Billy Corgan

Smashing Pumpkins frontman Billy Corgan on Monday was named senior producer of a professional wrestling program and said he would try to push boundaries on cultural issues.

The alternative rock icon will develop characters and write storylines for Impact Wrestling, a weekly television show that airs on the channel Destination America.

Corgan is a lifelong fan of professional wrestling, which employs staged fights for theatrical television programming, and in 2011 founded a promotion company for bouts in his native Chicago.

The 48-year-old rocker said that he has frequently had to defend his interest in wrestling to naysayers.

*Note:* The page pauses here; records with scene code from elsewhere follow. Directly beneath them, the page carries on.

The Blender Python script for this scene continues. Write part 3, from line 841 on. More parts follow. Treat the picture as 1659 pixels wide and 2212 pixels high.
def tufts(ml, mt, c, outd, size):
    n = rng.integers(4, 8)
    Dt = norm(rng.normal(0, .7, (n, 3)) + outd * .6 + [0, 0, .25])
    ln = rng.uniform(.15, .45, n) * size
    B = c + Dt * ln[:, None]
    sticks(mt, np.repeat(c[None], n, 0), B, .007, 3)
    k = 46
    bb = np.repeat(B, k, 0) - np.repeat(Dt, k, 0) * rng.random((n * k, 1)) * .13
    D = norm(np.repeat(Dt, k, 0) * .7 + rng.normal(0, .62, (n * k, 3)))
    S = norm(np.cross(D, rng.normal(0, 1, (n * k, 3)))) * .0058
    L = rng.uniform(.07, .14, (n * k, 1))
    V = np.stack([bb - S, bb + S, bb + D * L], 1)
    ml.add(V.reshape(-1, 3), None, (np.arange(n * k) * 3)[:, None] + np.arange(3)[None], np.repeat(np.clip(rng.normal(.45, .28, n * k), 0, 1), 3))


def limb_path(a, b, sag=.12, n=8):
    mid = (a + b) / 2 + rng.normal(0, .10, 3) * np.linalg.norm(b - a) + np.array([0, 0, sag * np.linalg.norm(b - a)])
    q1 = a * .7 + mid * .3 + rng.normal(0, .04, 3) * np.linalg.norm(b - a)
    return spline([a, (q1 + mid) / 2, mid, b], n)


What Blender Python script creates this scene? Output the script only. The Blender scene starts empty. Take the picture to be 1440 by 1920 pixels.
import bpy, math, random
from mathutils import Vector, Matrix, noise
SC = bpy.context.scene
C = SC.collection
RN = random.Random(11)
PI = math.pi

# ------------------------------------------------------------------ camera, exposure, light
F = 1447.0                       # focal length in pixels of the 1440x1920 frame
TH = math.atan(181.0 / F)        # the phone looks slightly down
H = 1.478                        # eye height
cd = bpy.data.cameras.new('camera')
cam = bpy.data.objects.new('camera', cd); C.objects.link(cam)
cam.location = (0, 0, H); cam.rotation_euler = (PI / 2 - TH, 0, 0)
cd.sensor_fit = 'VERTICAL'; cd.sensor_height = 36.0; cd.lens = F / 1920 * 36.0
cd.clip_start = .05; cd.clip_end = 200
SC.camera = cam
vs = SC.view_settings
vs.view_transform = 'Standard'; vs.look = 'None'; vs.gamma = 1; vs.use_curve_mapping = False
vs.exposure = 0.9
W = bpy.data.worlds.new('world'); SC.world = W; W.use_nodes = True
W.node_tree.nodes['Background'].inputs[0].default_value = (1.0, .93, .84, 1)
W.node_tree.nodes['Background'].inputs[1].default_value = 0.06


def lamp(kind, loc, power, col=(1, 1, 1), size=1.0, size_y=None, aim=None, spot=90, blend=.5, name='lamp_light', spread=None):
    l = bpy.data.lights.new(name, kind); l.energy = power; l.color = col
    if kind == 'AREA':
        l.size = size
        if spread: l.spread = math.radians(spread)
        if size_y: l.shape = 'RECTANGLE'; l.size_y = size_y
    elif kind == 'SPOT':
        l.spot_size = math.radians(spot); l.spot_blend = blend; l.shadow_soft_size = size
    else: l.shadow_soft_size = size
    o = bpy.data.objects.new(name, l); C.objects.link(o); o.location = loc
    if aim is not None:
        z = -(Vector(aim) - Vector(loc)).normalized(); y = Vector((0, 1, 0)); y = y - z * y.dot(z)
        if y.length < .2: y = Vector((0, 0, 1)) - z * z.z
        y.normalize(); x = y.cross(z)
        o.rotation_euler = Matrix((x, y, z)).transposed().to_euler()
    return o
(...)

"What they do is really mind-boggling," he said of professional wrestlers.

"I believe in how it brings such joy to fans and how it really gets into some interesting topics and storylines and pushes the boundaries of social culture in a way that most businesses are afraid to," Corgan said in an interview released by Impact Wrestling's parent company, TNA Entertainment.

Corgan, in a separate interview with entertainment magazine Variety, said that he would "break new ground" in how professional wrestling addresses contemporary issues.

"I think there's an endless supply of things in our culture where people are dealing with race or with gender, et cetera, and you can get into these things in a way that is both revelatory and enlightening," he said.

Professional wrestling historically has not been known for its subtlety, with industry leader World Wrestling Entertainment in its heyday in the 1980s known especially for casting foreign characters in stereotypical lights.

Smashing Pumpkins, with Corgan as its chief musician and songwriter, became one of the iconic US bands of the 1990s through emotionally intense songs that often brought an orchestral atmosphere to a heavy-guitar base.

Corgan took on the wrestling role despite a busy time for Smashing Pumpkins, which is recording a follow-up to last year's album "Monuments to an Elegy."

Smashing Pumpkins in June will go on its first acoustic tour before a series of summer shows with Goth rocker Marilyn Manson, who has cited Corgan as a mentor.